■ **YOUR GOAL**: Locate the line bearing "by 1066 pixels." in the material below, then reproduce it and each following line up to and including the line bearing "tag(e, 'stack of".

▼

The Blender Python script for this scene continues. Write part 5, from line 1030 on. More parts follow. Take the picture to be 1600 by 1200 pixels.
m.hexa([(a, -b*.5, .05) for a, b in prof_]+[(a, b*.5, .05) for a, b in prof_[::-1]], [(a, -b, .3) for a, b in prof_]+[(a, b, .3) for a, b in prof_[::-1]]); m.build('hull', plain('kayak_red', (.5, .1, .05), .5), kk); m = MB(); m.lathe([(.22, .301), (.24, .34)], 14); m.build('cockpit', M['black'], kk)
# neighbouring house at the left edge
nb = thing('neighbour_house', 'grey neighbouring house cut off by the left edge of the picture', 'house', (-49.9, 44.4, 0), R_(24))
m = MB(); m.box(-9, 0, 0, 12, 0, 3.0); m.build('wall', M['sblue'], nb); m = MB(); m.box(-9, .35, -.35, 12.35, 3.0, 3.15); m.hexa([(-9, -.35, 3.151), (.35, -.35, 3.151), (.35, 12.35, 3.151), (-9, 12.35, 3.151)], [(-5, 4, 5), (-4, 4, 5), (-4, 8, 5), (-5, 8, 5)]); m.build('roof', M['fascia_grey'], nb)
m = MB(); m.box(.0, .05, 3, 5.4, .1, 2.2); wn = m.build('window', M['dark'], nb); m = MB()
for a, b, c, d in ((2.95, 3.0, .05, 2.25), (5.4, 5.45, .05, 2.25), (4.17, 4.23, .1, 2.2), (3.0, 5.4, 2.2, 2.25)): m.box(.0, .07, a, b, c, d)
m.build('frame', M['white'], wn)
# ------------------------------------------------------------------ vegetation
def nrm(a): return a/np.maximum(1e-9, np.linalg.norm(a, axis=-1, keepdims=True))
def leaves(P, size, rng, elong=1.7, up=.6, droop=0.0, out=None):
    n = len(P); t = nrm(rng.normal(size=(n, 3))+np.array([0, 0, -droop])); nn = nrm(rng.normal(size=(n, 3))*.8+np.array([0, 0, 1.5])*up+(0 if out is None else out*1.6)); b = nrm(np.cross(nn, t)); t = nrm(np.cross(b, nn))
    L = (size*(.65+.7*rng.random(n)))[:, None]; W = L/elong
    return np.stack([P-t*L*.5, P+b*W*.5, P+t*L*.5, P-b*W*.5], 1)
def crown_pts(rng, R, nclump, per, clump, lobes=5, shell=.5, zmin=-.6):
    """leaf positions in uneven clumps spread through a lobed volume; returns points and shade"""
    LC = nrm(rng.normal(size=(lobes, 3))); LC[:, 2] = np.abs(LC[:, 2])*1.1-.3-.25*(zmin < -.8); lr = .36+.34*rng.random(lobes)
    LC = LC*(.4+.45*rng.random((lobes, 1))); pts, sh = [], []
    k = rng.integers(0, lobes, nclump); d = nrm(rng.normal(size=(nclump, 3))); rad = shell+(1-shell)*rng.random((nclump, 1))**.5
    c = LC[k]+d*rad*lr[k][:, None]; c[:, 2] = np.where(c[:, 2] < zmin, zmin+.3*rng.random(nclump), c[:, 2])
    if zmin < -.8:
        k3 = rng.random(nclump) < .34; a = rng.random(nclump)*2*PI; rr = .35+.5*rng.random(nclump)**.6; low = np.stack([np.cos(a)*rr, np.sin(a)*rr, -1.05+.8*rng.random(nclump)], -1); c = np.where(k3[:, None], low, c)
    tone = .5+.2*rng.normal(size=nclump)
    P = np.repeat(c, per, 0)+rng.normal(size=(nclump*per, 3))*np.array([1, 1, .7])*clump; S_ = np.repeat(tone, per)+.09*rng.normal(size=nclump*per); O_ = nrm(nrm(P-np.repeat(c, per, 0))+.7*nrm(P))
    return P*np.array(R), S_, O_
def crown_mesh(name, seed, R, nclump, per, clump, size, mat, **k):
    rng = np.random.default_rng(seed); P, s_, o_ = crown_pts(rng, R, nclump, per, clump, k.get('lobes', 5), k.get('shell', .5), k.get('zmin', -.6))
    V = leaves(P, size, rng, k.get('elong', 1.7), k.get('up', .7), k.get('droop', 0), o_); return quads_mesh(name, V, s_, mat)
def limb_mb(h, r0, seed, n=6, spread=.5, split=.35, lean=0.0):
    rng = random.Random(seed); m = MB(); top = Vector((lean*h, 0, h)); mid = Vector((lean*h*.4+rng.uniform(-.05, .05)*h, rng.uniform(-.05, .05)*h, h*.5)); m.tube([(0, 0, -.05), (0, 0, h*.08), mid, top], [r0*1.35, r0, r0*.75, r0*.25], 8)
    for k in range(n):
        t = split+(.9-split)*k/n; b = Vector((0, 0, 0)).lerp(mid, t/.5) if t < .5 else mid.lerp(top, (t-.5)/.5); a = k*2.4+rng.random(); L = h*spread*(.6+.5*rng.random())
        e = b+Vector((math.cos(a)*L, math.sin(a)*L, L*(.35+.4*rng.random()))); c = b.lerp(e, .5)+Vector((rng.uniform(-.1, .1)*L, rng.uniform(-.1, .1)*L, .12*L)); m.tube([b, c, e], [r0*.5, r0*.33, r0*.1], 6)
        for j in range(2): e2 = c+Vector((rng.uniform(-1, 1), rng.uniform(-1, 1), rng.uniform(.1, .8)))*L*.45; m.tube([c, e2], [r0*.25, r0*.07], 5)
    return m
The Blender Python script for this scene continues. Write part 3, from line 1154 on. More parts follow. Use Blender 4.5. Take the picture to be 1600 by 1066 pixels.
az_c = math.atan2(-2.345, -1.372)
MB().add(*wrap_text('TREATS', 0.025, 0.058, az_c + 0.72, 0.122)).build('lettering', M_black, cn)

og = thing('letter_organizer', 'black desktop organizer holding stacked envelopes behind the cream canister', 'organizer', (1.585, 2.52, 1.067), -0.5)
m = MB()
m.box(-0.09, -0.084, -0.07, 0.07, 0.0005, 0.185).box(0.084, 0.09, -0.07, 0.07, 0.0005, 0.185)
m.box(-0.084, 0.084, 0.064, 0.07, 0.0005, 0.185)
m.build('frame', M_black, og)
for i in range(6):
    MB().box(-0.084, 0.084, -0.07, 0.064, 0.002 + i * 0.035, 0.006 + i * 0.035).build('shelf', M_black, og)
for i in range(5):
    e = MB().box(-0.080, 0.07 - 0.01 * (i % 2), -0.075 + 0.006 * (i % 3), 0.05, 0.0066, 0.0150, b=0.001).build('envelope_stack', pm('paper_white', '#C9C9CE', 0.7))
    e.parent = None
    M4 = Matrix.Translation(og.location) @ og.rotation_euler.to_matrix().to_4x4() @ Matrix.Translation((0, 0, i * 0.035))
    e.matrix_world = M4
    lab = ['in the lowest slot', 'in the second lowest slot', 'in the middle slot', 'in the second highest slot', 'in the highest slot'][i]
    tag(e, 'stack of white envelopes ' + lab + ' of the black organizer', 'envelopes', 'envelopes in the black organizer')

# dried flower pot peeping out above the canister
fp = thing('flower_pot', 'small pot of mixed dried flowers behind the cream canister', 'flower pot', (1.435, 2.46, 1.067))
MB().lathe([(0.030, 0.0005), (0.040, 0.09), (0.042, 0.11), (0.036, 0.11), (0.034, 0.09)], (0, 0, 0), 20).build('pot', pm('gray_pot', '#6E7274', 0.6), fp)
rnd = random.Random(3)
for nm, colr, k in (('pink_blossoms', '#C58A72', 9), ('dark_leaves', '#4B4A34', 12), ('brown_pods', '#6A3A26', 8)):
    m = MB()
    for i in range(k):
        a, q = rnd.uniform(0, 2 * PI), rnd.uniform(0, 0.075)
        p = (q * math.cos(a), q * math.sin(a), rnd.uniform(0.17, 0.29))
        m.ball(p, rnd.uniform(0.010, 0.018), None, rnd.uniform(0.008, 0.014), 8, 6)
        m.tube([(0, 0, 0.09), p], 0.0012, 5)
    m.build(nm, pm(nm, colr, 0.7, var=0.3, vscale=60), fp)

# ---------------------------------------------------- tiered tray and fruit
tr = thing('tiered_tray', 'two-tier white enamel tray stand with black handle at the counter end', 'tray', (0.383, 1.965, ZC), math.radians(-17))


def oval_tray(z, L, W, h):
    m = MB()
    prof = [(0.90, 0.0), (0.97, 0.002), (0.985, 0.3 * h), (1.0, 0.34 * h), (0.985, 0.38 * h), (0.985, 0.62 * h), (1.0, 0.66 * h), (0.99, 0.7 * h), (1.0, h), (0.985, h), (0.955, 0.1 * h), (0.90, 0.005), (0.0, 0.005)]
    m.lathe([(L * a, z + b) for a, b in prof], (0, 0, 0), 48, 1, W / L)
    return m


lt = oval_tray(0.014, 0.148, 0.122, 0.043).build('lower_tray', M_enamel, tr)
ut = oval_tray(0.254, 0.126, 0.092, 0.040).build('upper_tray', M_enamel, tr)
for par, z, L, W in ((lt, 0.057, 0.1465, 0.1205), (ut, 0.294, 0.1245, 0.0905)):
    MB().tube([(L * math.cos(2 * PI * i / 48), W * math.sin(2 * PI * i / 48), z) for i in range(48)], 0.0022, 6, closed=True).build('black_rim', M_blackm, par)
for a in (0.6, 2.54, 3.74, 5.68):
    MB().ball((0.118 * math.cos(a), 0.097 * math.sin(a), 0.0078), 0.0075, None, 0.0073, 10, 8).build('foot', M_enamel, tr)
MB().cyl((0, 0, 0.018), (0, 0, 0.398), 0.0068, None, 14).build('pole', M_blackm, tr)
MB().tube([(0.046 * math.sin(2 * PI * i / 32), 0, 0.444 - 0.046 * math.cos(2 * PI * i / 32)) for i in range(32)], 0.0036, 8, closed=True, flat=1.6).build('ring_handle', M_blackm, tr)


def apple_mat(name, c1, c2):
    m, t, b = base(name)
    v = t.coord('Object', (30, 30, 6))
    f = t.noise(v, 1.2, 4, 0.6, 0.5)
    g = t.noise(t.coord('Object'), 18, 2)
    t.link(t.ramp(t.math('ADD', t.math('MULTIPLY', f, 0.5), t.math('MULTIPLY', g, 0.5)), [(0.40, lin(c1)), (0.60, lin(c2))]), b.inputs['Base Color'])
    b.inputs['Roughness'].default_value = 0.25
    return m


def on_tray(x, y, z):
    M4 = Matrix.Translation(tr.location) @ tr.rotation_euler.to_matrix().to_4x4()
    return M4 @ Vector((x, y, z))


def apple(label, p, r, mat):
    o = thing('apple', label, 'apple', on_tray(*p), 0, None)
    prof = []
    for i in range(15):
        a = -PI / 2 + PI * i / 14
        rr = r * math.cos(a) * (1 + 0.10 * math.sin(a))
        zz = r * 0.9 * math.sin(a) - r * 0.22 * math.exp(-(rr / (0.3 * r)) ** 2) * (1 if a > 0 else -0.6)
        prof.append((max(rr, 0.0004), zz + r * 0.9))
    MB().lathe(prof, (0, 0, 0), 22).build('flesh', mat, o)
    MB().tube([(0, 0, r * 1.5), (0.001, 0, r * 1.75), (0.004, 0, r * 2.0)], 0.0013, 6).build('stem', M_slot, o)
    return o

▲

■ **RESPONSE**:
The Blender Python script for this scene continues. Write part 3, from line 1154 on. More parts follow. Use Blender 4.5. Take the picture to be 1600 by 1066 pixels.
az_c = math.atan2(-2.345, -1.372)
MB().add(*wrap_text('TREATS', 0.025, 0.058, az_c + 0.72, 0.122)).build('lettering', M_black, cn)

og = thing('letter_organizer', 'black desktop organizer holding stacked envelopes behind the cream canister', 'organizer', (1.585, 2.52, 1.067), -0.5)
m = MB()
m.box(-0.09, -0.084, -0.07, 0.07, 0.0005, 0.185).box(0.084, 0.09, -0.07, 0.07, 0.0005, 0.185)
m.box(-0.084, 0.084, 0.064, 0.07, 0.0005, 0.185)
m.build('frame', M_black, og)
for i in range(6):
    MB().box(-0.084, 0.084, -0.07, 0.064, 0.002 + i * 0.035, 0.006 + i * 0.035).build('shelf', M_black, og)
for i in range(5):
    e = MB().box(-0.080, 0.07 - 0.01 * (i % 2), -0.075 + 0.006 * (i % 3), 0.05, 0.0066, 0.0150, b=0.001).build('envelope_stack', pm('paper_white', '#C9C9CE', 0.7))
    e.parent = None
    M4 = Matrix.Translation(og.location) @ og.rotation_euler.to_matrix().to_4x4() @ Matrix.Translation((0, 0, i * 0.035))
    e.matrix_world = M4
    lab = ['in the lowest slot', 'in the second lowest slot', 'in the middle slot', 'in the second highest slot', 'in the highest slot'][i]
    tag(e, 'stack of white envelopes ' + lab + ' of the black organizer', 'envelopes', 'envelopes in the black organizer')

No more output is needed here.